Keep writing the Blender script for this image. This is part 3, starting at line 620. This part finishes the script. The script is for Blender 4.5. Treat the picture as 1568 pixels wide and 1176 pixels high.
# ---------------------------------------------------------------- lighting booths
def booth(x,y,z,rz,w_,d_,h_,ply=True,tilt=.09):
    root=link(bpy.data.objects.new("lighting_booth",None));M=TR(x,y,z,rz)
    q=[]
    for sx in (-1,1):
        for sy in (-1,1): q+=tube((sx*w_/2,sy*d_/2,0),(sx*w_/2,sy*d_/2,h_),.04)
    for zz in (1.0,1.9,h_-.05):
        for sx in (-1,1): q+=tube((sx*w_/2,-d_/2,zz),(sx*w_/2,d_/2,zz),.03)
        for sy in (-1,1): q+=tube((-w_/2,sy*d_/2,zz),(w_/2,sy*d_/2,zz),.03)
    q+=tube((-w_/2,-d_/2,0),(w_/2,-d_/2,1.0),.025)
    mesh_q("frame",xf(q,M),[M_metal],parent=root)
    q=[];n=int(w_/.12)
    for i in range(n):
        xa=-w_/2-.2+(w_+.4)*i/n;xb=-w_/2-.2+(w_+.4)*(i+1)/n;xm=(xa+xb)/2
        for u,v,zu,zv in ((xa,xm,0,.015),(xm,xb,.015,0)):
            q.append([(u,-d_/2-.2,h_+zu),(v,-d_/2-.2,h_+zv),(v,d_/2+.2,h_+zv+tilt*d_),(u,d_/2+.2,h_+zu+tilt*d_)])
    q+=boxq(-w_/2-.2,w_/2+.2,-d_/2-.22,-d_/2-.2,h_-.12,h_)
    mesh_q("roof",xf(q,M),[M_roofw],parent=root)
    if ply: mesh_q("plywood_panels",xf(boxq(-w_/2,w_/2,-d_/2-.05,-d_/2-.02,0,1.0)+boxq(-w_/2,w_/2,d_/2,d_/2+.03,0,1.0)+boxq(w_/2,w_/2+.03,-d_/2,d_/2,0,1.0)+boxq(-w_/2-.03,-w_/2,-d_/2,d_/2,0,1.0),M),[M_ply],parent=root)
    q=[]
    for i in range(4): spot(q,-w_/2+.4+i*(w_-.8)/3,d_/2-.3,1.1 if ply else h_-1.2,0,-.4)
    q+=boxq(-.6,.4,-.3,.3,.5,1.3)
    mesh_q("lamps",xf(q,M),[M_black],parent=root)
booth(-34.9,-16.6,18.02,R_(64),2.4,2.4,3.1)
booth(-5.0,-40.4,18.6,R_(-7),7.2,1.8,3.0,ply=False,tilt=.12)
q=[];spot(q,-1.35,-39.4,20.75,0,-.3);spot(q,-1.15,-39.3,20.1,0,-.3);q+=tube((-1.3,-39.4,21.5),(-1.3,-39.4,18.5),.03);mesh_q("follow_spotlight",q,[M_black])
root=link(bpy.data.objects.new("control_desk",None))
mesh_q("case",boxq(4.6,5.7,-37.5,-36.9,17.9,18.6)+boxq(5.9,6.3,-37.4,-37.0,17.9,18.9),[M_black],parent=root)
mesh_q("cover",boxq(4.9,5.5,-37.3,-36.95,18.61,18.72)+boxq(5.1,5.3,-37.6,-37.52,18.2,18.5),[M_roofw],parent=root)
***
• _EXERCISE OBJECTIVE_: Write the complete data out, exactly as above.

• _FULL RESPONSE_:
Keep writing the Blender script for this image. This is part 3, starting at line 620. This part finishes the script. The script is for Blender 4.5. Treat the picture as 1568 pixels wide and 1176 pixels high.
# ---------------------------------------------------------------- lighting booths
def booth(x,y,z,rz,w_,d_,h_,ply=True,tilt=.09):
    root=link(bpy.data.objects.new("lighting_booth",None));M=TR(x,y,z,rz)
    q=[]
    for sx in (-1,1):
        for sy in (-1,1): q+=tube((sx*w_/2,sy*d_/2,0),(sx*w_/2,sy*d_/2,h_),.04)
    for zz in (1.0,1.9,h_-.05):
        for sx in (-1,1): q+=tube((sx*w_/2,-d_/2,zz),(sx*w_/2,d_/2,zz),.03)
        for sy in (-1,1): q+=tube((-w_/2,sy*d_/2,zz),(w_/2,sy*d_/2,zz),.03)
    q+=tube((-w_/2,-d_/2,0),(w_/2,-d_/2,1.0),.025)
    mesh_q("frame",xf(q,M),[M_metal],parent=root)
    q=[];n=int(w_/.12)
    for i in range(n):
        xa=-w_/2-.2+(w_+.4)*i/n;xb=-w_/2-.2+(w_+.4)*(i+1)/n;xm=(xa+xb)/2
        for u,v,zu,zv in ((xa,xm,0,.015),(xm,xb,.015,0)):
            q.append([(u,-d_/2-.2,h_+zu),(v,-d_/2-.2,h_+zv),(v,d_/2+.2,h_+zv+tilt*d_),(u,d_/2+.2,h_+zu+tilt*d_)])
    q+=boxq(-w_/2-.2,w_/2+.2,-d_/2-.22,-d_/2-.2,h_-.12,h_)
    mesh_q("roof",xf(q,M),[M_roofw],parent=root)
    if ply: mesh_q("plywood_panels",xf(boxq(-w_/2,w_/2,-d_/2-.05,-d_/2-.02,0,1.0)+boxq(-w_/2,w_/2,d_/2,d_/2+.03,0,1.0)+boxq(w_/2,w_/2+.03,-d_/2,d_/2,0,1.0)+boxq(-w_/2-.03,-w_/2,-d_/2,d_/2,0,1.0),M),[M_ply],parent=root)
    q=[]
    for i in range(4): spot(q,-w_/2+.4+i*(w_-.8)/3,d_/2-.3,1.1 if ply else h_-1.2,0,-.4)
    q+=boxq(-.6,.4,-.3,.3,.5,1.3)
    mesh_q("lamps",xf(q,M),[M_black],parent=root)
booth(-34.9,-16.6,18.02,R_(64),2.4,2.4,3.1)
booth(-5.0,-40.4,18.6,R_(-7),7.2,1.8,3.0,ply=False,tilt=.12)
q=[];spot(q,-1.35,-39.4,20.75,0,-.3);spot(q,-1.15,-39.3,20.1,0,-.3);q+=tube((-1.3,-39.4,21.5),(-1.3,-39.4,18.5),.03);mesh_q("follow_spotlight",q,[M_black])
root=link(bpy.data.objects.new("control_desk",None))
mesh_q("case",boxq(4.6,5.7,-37.5,-36.9,17.9,18.6)+boxq(5.9,6.3,-37.4,-37.0,17.9,18.9),[M_black],parent=root)
mesh_q("cover",boxq(4.9,5.5,-37.3,-36.95,18.61,18.72)+boxq(5.1,5.3,-37.6,-37.52,18.2,18.5),[M_roofw],parent=root)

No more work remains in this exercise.